- _WORK TO COMPLETE_: Of all the lines in the records, how many hold the word "picture"? Answer with the number only.

- _Records with scene code_:
--- Begin ---
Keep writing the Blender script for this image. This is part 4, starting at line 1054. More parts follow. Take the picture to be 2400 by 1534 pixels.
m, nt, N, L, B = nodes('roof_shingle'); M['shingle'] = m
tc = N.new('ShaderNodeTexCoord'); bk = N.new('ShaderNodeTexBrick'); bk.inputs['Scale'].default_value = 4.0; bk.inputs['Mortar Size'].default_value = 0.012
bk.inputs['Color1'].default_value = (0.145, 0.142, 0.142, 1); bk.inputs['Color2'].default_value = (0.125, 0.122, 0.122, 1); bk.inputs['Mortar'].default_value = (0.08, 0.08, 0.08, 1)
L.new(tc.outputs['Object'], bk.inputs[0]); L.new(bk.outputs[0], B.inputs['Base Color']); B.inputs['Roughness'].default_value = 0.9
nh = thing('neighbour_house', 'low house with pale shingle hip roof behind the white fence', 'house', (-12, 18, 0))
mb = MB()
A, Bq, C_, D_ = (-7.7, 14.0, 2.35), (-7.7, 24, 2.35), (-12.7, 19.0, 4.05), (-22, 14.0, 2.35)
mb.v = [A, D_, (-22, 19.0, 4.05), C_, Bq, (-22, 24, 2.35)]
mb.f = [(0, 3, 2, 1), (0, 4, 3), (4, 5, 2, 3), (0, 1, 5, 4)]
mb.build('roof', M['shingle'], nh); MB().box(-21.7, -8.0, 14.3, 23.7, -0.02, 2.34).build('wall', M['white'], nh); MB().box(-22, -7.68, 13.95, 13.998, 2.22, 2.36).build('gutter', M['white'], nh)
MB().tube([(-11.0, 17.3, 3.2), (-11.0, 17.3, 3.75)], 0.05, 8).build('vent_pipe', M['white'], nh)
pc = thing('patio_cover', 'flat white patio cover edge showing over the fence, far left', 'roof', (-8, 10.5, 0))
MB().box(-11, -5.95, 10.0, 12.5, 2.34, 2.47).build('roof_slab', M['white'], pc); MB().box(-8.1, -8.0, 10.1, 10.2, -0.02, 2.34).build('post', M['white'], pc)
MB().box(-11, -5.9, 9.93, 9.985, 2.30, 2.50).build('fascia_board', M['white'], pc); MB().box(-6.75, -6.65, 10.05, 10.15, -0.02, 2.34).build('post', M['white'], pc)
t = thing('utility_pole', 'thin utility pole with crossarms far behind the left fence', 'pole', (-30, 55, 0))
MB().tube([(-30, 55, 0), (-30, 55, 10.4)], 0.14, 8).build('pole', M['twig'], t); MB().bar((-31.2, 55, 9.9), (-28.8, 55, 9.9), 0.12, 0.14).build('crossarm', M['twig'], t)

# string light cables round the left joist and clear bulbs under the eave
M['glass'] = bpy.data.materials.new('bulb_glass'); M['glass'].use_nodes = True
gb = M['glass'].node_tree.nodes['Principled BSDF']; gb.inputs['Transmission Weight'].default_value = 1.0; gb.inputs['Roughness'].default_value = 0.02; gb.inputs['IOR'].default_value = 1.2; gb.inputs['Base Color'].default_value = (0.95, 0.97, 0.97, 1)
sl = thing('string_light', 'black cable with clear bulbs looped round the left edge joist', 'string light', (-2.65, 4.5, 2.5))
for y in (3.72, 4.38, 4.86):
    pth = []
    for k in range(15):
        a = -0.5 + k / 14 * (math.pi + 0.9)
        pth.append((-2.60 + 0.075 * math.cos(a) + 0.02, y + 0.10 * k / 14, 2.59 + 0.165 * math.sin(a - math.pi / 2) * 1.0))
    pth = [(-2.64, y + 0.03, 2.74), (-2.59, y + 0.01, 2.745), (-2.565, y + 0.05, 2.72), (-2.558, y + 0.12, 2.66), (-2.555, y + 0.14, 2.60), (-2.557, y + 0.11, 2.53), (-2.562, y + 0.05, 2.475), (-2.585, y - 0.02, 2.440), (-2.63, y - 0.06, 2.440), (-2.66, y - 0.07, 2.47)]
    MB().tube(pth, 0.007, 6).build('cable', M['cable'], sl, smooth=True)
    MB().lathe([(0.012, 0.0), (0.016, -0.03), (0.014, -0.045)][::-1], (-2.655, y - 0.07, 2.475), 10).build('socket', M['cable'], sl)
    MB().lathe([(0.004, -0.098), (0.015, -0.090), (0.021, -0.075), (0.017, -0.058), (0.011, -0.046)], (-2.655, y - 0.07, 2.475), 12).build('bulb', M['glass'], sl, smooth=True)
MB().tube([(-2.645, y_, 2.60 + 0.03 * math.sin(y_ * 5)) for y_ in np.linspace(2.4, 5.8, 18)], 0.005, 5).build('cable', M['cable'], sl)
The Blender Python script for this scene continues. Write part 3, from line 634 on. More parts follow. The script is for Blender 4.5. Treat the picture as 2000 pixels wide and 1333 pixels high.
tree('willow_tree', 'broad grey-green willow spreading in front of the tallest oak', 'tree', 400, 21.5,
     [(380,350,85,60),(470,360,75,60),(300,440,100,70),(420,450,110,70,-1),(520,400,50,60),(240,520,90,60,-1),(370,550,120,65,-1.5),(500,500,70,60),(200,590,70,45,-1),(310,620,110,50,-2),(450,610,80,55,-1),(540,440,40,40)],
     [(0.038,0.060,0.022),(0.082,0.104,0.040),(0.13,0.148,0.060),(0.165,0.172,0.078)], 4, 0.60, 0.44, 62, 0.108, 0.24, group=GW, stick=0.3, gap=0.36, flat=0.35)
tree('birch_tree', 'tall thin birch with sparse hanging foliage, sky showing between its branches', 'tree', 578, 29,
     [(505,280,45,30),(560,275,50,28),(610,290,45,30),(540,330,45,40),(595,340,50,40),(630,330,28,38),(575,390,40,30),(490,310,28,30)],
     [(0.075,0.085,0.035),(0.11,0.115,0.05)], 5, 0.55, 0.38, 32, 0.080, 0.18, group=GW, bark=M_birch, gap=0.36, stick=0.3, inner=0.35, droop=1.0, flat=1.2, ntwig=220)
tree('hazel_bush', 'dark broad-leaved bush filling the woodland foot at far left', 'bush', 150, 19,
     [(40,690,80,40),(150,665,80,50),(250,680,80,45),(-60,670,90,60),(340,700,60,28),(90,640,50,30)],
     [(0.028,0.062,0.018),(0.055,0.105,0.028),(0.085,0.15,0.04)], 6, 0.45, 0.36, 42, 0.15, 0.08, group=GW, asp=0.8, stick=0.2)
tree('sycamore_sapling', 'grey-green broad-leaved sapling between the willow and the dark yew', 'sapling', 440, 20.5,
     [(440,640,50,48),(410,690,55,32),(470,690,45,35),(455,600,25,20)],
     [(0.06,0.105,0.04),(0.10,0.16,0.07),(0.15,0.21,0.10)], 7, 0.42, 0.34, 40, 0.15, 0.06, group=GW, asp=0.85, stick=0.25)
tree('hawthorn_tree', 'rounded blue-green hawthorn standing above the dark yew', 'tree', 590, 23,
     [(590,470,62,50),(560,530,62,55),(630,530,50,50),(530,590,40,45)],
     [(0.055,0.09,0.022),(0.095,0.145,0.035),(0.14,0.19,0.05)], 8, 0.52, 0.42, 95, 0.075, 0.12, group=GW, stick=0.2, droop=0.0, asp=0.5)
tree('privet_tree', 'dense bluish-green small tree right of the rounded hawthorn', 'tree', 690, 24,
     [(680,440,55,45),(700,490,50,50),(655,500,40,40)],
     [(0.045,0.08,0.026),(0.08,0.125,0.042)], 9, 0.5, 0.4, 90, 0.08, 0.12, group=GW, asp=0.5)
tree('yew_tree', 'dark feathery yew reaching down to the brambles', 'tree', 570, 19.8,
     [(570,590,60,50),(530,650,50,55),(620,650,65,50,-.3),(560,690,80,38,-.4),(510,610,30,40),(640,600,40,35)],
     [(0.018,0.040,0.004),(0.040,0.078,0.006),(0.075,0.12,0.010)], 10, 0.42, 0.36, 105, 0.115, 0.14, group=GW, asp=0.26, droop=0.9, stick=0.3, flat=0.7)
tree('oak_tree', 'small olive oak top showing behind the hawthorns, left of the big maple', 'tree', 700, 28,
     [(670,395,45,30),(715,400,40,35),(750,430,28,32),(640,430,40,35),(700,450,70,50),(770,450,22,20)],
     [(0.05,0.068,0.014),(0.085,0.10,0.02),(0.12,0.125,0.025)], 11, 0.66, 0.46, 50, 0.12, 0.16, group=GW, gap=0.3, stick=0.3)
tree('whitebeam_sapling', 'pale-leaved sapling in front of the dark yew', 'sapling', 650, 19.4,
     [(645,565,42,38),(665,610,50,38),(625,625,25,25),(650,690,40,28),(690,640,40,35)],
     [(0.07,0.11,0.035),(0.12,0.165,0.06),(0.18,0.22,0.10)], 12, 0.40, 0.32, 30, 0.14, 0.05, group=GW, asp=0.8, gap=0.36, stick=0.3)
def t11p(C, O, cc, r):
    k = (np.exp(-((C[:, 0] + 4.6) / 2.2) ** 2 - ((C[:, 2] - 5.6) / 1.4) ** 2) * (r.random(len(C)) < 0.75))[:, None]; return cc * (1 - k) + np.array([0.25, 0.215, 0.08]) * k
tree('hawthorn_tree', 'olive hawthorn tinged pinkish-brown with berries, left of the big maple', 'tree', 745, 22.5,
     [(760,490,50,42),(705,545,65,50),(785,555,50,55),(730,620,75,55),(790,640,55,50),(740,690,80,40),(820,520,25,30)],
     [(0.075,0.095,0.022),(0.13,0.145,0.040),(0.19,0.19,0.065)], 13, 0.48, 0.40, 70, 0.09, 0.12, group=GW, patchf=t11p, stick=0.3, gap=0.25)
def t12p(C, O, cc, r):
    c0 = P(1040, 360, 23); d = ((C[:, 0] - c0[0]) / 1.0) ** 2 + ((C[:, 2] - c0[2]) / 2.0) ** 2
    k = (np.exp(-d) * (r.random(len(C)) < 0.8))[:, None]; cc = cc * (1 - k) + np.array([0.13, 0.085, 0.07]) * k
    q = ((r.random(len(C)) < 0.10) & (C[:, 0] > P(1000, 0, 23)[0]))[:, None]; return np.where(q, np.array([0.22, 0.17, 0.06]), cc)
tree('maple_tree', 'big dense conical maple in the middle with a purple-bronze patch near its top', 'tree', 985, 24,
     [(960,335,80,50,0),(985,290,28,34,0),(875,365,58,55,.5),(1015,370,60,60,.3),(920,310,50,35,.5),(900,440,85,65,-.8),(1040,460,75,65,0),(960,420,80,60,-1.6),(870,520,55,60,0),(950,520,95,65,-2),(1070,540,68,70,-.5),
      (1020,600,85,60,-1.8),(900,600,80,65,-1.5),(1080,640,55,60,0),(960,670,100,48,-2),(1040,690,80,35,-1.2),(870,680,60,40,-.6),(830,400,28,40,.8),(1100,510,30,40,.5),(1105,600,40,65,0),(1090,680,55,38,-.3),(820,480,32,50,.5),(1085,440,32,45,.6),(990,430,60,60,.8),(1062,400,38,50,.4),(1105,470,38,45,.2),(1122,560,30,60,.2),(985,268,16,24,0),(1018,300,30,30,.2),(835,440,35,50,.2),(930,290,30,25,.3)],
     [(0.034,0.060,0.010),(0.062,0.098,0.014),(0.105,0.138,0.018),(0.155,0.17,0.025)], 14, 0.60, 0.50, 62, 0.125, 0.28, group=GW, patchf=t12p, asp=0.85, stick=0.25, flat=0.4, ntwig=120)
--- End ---
- _EXPECTED OUTPUT_: 2